- [Work to do] Output, please, exactly those lines of the listing that come before the line with "rnd = random.Random(7)", along with that line itself.

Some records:
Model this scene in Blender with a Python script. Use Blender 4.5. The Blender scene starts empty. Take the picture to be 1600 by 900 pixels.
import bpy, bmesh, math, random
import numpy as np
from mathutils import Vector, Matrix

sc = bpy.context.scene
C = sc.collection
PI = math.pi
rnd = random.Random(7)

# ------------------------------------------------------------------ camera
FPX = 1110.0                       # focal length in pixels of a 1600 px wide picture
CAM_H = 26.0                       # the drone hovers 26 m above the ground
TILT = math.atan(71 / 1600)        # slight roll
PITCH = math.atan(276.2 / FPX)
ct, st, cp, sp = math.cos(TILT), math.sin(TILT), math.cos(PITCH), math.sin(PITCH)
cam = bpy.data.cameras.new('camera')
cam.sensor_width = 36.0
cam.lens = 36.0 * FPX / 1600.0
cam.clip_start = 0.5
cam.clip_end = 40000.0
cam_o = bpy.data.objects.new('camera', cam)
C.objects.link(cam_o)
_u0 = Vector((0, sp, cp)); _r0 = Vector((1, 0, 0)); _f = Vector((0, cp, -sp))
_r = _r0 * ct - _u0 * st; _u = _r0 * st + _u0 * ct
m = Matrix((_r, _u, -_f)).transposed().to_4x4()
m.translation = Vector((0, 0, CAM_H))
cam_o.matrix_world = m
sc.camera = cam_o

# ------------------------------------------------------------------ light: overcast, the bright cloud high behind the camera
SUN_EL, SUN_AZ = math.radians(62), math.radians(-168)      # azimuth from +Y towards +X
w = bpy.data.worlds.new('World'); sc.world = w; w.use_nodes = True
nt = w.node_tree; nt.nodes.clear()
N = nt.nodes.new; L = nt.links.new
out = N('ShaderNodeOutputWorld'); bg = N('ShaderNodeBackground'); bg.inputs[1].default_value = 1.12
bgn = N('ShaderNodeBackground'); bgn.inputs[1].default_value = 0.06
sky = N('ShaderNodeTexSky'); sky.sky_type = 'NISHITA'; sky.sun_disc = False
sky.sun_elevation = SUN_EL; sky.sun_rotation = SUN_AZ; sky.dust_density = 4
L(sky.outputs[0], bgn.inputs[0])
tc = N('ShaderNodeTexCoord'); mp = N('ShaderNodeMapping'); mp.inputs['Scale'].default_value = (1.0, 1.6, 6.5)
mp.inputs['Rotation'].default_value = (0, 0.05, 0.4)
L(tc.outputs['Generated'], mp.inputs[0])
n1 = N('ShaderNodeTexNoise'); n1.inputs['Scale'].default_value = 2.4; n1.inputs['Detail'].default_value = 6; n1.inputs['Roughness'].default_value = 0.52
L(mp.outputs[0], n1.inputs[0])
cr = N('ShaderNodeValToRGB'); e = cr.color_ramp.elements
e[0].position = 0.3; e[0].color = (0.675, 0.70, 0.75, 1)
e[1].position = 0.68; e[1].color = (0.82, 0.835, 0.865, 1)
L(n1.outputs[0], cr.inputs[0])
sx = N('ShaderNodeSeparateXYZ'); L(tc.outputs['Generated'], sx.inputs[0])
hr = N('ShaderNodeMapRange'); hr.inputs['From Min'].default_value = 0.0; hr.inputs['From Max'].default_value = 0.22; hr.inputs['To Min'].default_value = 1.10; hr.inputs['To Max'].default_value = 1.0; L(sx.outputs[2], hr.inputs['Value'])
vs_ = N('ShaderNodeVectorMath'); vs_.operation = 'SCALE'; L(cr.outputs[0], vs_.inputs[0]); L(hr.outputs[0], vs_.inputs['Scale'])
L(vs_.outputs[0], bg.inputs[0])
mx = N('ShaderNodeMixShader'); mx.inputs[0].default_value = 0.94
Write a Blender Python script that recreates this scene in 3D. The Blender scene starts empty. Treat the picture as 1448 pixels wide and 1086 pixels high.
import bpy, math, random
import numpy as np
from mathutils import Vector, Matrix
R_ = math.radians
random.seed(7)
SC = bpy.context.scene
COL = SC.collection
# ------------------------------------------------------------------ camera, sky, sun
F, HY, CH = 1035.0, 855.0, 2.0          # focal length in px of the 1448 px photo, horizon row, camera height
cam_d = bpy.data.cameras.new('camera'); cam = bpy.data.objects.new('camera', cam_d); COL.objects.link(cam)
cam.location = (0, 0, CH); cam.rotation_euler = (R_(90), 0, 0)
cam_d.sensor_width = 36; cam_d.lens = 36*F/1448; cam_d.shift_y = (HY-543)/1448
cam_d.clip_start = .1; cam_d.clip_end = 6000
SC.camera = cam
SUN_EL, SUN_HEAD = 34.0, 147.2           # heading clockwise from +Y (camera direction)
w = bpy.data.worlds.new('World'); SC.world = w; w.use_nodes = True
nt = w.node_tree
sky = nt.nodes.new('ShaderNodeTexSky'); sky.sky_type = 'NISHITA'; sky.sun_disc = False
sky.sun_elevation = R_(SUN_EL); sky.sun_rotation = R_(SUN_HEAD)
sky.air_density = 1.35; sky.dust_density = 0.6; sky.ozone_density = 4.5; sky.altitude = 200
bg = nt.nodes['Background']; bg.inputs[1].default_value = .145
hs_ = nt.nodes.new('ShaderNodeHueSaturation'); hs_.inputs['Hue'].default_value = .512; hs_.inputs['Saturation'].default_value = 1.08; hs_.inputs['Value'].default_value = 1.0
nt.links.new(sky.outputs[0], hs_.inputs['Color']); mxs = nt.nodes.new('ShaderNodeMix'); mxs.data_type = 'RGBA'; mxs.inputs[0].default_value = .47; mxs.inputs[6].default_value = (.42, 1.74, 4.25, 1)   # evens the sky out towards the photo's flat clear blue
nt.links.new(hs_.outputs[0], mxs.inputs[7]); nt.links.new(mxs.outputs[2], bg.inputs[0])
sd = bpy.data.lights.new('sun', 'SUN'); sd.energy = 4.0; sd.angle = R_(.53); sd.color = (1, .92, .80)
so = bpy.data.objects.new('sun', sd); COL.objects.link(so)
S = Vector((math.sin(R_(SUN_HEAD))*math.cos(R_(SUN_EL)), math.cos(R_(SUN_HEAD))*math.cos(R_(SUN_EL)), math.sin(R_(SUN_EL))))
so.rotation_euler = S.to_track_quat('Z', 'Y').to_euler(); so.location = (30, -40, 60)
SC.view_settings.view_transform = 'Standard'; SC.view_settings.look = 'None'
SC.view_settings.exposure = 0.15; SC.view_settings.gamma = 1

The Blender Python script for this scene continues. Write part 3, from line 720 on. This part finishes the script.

- [Exercise output]
Model this scene in Blender with a Python script. Use Blender 4.5. The Blender scene starts empty. Take the picture to be 1600 by 900 pixels.
import bpy, bmesh, math, random
import numpy as np
from mathutils import Vector, Matrix

sc = bpy.context.scene
C = sc.collection
PI = math.pi
rnd = random.Random(7)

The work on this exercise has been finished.